§ Your instructions:
From the first line of the data down to and including the line with "PI = math.pi", copy everything exactly, leaving out pictures.

-- BEGIN Recorded data --

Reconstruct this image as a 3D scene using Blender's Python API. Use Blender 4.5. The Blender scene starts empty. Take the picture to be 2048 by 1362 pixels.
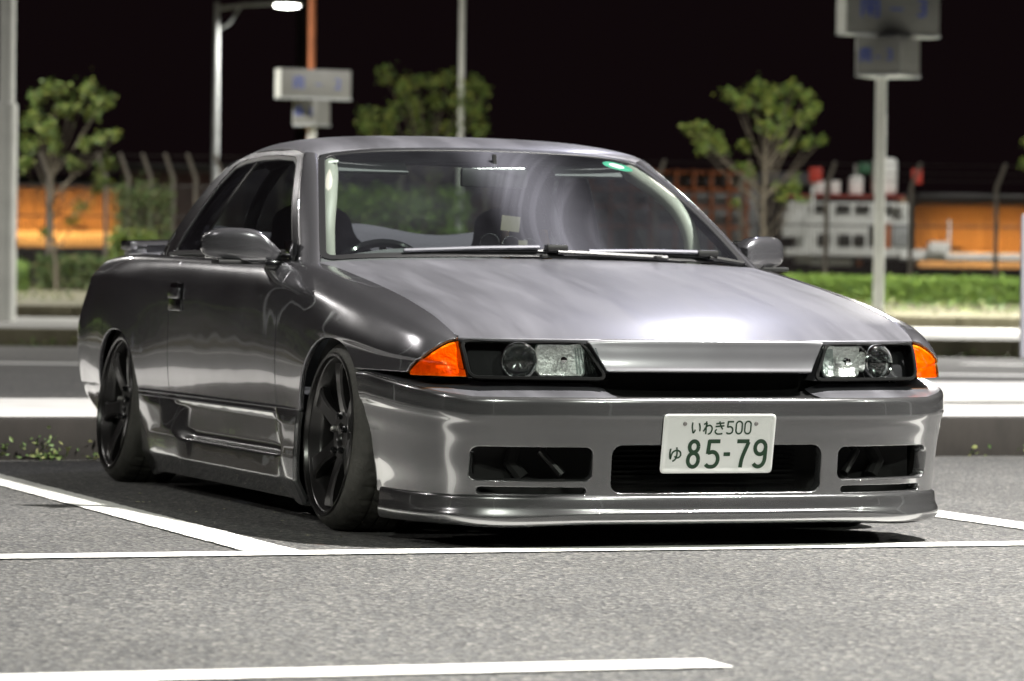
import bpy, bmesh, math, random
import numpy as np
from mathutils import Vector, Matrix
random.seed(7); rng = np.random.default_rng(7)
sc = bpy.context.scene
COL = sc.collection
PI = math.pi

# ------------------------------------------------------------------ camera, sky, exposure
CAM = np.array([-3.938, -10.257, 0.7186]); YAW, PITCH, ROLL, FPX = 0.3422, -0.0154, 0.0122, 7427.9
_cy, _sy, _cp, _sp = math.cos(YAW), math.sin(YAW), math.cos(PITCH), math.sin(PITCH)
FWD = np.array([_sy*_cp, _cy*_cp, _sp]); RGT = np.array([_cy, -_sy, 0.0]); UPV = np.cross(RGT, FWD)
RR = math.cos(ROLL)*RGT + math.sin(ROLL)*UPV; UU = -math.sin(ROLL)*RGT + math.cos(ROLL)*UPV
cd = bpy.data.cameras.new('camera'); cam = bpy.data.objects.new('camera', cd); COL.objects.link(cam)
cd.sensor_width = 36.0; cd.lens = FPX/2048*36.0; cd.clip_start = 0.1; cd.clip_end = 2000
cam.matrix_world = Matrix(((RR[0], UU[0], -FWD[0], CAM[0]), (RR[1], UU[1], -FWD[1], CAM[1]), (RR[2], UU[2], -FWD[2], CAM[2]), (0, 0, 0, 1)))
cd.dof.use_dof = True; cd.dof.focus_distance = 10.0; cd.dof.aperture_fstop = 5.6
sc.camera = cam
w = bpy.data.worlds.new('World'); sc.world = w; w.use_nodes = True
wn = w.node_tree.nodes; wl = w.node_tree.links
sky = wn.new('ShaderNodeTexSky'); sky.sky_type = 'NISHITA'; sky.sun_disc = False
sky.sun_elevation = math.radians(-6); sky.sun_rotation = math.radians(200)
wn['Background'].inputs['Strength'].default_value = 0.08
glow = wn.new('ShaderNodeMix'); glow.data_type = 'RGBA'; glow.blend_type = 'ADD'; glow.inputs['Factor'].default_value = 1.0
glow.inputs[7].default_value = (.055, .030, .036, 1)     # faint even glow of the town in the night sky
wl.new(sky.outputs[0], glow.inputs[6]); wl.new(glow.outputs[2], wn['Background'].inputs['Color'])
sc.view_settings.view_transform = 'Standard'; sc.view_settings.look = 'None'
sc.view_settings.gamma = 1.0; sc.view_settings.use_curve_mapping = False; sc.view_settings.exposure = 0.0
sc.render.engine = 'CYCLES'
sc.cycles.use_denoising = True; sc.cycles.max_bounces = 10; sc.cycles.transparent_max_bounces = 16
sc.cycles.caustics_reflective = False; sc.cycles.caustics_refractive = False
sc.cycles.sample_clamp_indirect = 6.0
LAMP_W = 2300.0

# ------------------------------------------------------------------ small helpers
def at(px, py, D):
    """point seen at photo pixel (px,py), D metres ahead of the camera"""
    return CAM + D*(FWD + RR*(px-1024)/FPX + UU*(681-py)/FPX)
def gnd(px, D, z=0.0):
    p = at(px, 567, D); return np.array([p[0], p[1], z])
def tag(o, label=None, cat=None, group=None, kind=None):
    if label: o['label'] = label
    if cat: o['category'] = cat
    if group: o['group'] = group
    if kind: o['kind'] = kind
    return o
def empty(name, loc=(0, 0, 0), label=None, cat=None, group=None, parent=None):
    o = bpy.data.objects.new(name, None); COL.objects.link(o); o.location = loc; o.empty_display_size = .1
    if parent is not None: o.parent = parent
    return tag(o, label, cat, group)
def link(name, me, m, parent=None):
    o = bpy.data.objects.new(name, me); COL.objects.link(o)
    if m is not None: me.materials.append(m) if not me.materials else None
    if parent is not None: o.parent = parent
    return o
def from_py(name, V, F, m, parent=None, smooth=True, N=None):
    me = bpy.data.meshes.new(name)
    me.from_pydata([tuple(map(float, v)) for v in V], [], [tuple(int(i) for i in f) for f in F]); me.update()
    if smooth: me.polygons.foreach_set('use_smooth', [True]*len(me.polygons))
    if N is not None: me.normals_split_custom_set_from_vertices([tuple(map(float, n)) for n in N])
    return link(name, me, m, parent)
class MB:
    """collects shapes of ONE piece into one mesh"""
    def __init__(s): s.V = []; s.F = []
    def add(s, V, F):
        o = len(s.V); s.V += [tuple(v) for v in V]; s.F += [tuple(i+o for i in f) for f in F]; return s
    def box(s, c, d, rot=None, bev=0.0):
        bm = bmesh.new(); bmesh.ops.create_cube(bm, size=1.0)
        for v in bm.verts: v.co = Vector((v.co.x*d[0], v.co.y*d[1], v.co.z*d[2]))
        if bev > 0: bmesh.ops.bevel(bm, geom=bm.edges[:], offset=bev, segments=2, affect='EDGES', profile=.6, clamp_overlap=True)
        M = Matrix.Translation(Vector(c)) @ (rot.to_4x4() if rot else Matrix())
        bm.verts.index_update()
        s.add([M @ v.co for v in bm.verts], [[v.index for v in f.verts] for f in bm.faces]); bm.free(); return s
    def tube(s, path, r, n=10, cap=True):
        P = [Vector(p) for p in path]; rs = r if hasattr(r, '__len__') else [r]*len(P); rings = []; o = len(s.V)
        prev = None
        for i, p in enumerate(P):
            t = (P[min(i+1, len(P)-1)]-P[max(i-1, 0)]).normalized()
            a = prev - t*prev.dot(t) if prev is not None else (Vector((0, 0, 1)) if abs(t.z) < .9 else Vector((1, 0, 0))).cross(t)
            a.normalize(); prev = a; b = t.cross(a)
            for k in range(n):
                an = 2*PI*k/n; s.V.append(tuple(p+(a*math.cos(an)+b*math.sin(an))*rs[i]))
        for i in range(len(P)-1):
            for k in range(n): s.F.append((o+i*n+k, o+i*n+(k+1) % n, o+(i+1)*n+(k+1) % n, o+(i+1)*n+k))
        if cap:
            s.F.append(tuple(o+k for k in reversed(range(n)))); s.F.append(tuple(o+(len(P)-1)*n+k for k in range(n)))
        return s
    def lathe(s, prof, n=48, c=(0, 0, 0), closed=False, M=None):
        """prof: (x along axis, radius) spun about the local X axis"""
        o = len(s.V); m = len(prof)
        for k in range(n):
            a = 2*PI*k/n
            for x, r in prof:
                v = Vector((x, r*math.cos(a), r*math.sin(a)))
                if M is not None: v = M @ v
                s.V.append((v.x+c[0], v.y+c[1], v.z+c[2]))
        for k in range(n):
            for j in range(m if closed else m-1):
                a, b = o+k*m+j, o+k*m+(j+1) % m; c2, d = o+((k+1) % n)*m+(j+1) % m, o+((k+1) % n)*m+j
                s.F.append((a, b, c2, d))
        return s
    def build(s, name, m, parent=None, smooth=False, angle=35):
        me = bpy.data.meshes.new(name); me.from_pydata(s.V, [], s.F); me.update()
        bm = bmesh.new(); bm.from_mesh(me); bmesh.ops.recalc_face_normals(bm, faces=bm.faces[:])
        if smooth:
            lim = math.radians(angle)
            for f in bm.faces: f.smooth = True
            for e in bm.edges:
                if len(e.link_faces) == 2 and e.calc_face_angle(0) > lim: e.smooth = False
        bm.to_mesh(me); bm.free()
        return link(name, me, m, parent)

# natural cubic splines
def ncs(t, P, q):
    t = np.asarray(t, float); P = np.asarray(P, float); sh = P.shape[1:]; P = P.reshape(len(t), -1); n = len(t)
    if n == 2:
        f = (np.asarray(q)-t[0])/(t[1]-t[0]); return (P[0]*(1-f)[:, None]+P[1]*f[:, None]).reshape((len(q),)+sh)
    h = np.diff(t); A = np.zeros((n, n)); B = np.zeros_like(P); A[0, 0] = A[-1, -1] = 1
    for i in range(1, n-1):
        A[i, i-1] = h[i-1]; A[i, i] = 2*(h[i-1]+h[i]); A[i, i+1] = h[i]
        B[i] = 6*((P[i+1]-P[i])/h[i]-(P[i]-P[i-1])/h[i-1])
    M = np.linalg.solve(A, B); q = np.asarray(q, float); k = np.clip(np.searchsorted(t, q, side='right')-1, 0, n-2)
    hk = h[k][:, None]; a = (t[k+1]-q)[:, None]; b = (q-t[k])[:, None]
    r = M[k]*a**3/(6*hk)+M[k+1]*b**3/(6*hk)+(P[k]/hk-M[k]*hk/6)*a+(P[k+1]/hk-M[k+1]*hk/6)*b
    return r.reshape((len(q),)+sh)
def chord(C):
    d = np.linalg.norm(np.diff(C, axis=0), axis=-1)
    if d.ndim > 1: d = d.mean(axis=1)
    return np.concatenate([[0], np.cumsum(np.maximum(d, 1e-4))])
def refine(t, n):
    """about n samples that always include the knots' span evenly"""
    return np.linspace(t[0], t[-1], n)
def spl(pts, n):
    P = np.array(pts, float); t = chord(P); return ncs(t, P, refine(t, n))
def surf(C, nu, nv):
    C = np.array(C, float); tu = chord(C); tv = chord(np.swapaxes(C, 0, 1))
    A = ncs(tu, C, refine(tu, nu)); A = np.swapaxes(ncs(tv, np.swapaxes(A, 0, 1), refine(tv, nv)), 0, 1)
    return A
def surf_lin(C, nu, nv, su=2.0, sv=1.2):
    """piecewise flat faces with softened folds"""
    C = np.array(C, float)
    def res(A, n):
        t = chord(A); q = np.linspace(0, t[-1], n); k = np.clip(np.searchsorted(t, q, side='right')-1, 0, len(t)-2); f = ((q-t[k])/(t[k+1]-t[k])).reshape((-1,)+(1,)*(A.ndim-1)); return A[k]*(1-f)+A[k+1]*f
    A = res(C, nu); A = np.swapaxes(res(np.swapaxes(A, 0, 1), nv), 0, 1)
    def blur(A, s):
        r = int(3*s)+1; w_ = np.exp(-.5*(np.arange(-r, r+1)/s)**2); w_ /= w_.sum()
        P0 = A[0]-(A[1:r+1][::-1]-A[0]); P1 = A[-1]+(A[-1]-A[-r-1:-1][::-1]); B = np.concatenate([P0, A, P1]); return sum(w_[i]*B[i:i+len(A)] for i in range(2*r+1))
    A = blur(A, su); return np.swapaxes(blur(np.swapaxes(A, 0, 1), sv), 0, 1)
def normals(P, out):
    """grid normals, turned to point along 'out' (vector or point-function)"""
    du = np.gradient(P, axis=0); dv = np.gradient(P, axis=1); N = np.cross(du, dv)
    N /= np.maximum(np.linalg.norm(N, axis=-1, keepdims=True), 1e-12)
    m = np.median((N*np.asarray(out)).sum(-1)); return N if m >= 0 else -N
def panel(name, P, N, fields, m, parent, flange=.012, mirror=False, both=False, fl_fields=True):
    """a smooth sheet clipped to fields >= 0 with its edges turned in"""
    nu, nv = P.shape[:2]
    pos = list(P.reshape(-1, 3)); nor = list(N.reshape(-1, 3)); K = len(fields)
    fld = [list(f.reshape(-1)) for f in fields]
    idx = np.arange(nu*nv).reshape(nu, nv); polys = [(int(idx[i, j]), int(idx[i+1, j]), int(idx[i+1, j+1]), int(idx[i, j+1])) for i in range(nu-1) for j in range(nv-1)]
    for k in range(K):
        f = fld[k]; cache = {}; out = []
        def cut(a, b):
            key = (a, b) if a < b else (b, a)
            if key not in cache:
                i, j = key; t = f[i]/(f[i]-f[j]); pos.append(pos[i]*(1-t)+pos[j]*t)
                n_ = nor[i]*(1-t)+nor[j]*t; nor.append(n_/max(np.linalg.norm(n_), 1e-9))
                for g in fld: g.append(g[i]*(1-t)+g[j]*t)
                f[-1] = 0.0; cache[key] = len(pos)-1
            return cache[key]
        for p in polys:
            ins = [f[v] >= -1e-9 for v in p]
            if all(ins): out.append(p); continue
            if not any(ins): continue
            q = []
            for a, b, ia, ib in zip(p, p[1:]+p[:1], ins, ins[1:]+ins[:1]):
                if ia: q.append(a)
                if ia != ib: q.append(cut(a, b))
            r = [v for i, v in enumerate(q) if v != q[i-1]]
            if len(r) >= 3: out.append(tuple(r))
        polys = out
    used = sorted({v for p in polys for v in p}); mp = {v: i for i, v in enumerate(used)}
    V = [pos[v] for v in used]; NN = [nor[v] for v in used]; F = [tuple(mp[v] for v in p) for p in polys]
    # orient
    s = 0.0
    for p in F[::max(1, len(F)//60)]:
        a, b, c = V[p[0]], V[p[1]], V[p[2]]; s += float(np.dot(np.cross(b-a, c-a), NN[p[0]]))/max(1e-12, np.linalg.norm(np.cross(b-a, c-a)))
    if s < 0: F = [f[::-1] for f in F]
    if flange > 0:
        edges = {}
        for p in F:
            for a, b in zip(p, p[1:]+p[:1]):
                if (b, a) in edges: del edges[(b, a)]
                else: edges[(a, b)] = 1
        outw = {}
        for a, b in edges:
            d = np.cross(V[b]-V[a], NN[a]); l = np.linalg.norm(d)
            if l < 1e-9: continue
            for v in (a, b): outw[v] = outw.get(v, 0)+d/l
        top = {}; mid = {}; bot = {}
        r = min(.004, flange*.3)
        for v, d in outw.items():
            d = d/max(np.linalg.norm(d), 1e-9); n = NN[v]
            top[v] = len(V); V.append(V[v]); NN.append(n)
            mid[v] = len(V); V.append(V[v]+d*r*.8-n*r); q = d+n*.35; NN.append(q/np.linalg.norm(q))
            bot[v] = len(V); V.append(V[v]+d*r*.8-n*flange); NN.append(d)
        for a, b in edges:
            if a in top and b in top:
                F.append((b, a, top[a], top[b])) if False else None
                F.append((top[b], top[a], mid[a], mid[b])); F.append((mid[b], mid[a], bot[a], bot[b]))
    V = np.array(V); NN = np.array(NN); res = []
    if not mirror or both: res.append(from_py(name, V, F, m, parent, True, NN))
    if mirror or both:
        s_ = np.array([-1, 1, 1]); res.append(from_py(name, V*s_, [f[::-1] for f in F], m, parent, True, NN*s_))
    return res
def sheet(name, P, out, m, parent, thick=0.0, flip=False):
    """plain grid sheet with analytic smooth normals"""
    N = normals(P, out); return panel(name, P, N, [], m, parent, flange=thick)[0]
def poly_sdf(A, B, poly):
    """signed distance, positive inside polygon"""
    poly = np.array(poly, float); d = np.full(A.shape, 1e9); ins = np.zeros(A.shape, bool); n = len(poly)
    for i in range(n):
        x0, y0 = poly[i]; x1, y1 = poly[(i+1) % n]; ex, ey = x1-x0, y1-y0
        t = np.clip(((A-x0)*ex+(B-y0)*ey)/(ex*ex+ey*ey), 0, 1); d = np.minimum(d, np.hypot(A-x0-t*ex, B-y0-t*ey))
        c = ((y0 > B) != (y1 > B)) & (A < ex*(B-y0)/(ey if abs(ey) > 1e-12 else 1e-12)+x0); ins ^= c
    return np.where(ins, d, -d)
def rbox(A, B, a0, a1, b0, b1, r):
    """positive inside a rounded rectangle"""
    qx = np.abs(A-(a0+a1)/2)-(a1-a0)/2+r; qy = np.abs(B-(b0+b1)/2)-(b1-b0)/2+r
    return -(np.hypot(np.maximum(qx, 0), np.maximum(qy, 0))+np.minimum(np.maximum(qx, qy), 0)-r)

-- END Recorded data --

§ Worked answer:
Reconstruct this image as a 3D scene using Blender's Python API. Use Blender 4.5. The Blender scene starts empty. Take the picture to be 2048 by 1362 pixels.
import bpy, bmesh, math, random
import numpy as np
from mathutils import Vector, Matrix
random.seed(7); rng = np.random.default_rng(7)
sc = bpy.context.scene
COL = sc.collection
PI = math.pi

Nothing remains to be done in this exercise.